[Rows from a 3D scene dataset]
* Start *

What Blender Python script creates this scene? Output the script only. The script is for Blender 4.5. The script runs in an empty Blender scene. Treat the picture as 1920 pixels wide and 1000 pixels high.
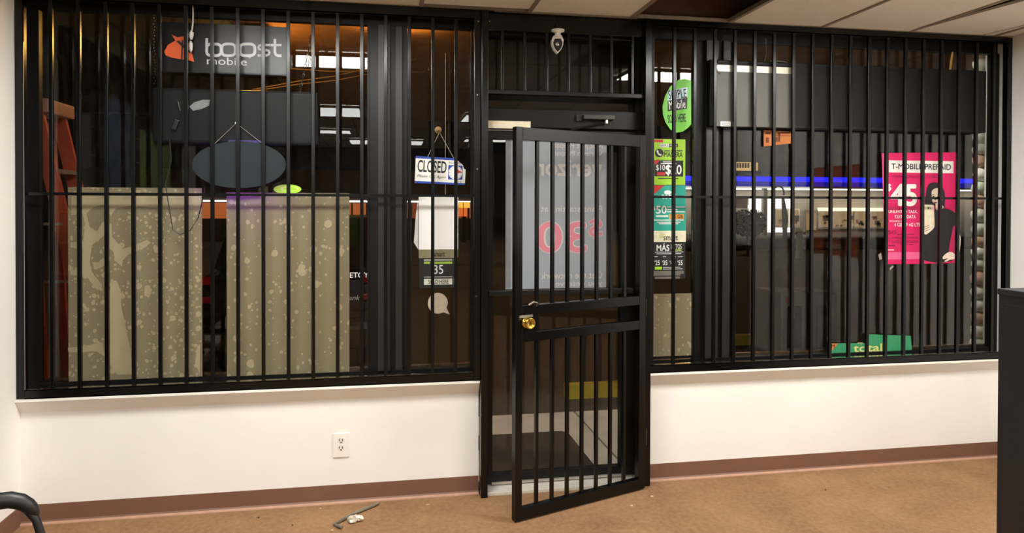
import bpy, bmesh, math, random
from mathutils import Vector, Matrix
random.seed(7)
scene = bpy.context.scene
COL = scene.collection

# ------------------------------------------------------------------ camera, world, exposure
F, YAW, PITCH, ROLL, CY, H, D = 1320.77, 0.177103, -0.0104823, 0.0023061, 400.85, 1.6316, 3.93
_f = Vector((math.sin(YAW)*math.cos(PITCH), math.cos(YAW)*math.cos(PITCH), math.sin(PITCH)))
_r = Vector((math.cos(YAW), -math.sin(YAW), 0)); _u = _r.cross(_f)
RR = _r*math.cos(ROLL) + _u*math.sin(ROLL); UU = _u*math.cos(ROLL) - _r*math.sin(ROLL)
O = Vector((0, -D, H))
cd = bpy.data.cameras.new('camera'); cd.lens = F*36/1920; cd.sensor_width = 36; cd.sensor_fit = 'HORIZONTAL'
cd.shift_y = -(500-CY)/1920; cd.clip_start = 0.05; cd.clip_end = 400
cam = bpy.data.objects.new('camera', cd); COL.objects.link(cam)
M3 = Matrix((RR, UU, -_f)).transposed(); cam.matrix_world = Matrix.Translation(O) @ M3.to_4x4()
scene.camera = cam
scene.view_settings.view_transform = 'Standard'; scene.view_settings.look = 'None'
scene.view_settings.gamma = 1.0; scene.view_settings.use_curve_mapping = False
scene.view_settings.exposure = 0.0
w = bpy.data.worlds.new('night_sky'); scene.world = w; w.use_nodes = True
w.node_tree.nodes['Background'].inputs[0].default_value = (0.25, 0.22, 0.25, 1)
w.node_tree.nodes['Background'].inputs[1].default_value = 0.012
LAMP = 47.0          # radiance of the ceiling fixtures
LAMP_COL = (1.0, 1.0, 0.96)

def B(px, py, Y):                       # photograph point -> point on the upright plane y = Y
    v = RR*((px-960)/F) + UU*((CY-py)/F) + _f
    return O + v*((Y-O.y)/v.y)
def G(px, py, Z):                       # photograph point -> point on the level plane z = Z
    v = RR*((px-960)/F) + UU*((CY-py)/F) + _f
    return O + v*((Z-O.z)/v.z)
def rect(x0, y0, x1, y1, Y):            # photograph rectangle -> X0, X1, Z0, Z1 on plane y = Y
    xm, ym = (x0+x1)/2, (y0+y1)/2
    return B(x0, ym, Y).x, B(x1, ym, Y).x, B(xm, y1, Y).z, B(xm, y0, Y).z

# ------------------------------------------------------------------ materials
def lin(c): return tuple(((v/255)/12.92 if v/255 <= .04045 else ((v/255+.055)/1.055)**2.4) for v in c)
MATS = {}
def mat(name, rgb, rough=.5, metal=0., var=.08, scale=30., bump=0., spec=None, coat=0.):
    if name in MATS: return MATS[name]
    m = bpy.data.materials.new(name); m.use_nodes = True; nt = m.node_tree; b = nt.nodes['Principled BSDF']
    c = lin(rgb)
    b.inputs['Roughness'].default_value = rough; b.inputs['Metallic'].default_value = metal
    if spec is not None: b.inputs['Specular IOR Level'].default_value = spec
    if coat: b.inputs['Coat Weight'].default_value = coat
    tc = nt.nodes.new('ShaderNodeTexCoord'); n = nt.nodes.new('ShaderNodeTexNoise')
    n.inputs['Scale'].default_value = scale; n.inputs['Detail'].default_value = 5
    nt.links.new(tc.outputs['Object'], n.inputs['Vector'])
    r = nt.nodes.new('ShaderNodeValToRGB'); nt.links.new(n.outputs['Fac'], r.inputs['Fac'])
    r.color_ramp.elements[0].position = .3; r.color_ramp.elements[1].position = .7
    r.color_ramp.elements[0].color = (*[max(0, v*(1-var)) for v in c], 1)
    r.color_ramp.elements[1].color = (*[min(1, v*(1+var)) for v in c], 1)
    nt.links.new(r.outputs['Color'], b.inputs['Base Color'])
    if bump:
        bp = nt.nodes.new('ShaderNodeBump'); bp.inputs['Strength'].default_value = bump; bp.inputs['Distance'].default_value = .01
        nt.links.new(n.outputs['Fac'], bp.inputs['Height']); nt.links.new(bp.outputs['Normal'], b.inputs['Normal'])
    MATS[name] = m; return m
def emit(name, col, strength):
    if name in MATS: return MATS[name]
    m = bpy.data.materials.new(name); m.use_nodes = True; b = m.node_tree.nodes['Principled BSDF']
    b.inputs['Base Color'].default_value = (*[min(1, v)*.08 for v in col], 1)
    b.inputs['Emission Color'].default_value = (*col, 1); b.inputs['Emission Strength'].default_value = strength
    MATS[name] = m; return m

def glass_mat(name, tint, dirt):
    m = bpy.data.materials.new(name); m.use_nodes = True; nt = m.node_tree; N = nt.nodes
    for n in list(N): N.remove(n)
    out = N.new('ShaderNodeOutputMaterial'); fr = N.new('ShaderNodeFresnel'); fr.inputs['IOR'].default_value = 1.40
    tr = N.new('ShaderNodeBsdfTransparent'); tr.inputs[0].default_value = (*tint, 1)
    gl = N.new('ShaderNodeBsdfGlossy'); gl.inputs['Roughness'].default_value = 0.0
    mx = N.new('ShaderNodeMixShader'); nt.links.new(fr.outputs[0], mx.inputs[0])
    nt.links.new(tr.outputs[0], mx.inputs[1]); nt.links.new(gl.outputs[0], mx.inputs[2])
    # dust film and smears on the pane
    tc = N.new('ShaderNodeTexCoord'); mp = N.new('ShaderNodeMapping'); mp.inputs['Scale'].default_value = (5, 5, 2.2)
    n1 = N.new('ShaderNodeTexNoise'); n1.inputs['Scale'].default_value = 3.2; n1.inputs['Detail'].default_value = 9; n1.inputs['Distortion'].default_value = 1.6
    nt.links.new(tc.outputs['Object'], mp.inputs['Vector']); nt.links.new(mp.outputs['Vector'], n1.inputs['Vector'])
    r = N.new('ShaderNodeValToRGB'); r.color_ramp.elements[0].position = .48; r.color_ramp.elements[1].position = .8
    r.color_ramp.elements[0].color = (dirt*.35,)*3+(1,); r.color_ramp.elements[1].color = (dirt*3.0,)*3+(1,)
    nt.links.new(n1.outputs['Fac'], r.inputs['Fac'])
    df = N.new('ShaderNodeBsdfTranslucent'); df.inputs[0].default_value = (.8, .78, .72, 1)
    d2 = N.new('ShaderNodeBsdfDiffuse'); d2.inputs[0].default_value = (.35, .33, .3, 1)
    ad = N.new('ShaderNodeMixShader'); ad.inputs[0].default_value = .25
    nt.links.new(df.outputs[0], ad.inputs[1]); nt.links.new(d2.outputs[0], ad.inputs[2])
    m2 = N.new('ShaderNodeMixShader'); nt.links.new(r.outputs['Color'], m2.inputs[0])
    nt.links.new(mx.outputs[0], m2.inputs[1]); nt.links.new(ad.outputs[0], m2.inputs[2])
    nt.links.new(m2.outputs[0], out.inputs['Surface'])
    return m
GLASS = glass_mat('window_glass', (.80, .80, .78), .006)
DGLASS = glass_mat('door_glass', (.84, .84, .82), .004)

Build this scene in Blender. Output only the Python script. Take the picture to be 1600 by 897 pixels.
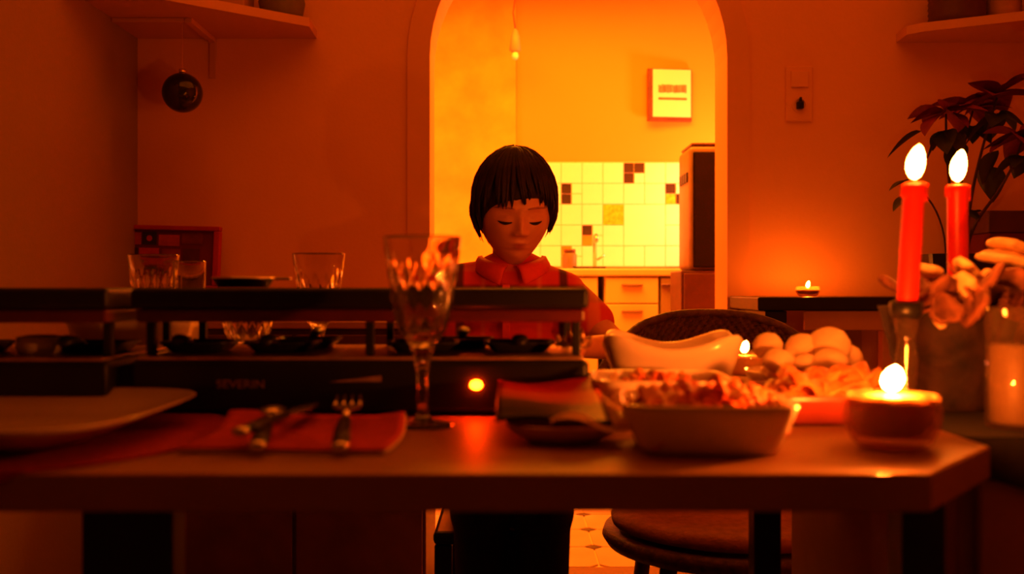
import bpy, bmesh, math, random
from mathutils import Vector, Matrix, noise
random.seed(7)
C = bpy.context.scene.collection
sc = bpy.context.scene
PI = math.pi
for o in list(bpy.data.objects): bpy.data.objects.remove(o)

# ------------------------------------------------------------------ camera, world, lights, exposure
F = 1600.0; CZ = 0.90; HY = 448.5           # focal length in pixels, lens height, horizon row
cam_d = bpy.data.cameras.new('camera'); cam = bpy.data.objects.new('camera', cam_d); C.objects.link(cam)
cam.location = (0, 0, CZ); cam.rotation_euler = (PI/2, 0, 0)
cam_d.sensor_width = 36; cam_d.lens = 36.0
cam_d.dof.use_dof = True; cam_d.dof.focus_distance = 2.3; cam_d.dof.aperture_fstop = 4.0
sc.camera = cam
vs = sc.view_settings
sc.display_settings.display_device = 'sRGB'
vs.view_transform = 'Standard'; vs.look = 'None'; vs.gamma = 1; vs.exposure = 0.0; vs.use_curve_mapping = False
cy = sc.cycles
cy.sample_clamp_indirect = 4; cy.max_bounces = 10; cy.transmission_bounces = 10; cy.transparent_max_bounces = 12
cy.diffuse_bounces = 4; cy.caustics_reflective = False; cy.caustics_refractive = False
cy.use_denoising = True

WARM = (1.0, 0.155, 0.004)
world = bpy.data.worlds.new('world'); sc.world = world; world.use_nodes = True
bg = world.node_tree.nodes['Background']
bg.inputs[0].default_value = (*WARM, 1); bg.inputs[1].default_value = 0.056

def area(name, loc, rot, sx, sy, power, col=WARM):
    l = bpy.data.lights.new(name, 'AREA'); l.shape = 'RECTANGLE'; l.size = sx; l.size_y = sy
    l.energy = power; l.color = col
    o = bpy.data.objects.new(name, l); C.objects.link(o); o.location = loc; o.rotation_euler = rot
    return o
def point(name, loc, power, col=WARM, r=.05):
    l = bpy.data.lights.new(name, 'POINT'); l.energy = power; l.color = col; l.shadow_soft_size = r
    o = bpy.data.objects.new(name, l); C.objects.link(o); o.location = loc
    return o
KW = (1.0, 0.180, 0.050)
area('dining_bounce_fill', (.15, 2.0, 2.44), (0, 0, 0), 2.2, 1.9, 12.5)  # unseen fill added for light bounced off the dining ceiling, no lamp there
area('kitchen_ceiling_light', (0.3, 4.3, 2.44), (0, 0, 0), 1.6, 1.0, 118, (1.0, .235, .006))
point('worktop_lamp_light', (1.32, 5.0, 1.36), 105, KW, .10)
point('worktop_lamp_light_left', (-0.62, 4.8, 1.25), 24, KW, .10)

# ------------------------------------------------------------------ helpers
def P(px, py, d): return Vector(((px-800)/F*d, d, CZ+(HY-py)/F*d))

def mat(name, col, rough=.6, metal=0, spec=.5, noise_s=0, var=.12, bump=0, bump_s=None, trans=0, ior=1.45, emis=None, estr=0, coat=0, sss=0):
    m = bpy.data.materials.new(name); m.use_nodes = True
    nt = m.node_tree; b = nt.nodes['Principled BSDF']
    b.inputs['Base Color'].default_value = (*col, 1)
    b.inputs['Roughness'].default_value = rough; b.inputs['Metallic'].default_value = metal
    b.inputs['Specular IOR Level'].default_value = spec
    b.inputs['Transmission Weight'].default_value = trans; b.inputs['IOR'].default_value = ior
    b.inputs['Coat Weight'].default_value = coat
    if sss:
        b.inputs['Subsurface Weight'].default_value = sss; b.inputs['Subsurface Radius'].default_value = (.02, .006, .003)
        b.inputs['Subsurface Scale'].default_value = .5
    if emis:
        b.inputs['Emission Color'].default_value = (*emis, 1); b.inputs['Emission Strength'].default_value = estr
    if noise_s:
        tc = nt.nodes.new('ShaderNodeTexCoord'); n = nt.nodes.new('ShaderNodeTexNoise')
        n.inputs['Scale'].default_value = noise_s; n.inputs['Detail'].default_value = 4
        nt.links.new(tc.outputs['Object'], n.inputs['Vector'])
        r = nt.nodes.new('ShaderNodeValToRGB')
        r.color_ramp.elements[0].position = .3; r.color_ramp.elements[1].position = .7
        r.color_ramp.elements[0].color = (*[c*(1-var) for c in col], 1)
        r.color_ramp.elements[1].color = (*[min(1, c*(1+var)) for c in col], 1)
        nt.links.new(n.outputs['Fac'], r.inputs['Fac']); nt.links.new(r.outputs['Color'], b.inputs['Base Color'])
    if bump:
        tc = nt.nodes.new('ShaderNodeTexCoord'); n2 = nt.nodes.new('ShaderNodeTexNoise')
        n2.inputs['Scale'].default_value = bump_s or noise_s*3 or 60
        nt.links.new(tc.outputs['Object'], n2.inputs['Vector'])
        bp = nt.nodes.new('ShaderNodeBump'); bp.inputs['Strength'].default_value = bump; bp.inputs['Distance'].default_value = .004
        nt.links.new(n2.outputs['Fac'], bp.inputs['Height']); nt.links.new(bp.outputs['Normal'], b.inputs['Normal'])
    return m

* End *

Pictures stay out. Print the data exactly, from its first line through the line containing "COL = scene.collection".

*REPLY TO THE EXERCISE*.
What Blender Python script creates this scene? Output the script only. The script is for Blender 4.5. The script runs in an empty Blender scene. Treat the picture as 1920 pixels wide and 1000 pixels high.
import bpy, bmesh, math, random
from mathutils import Vector, Matrix
random.seed(7)
scene = bpy.context.scene
COL = scene.collection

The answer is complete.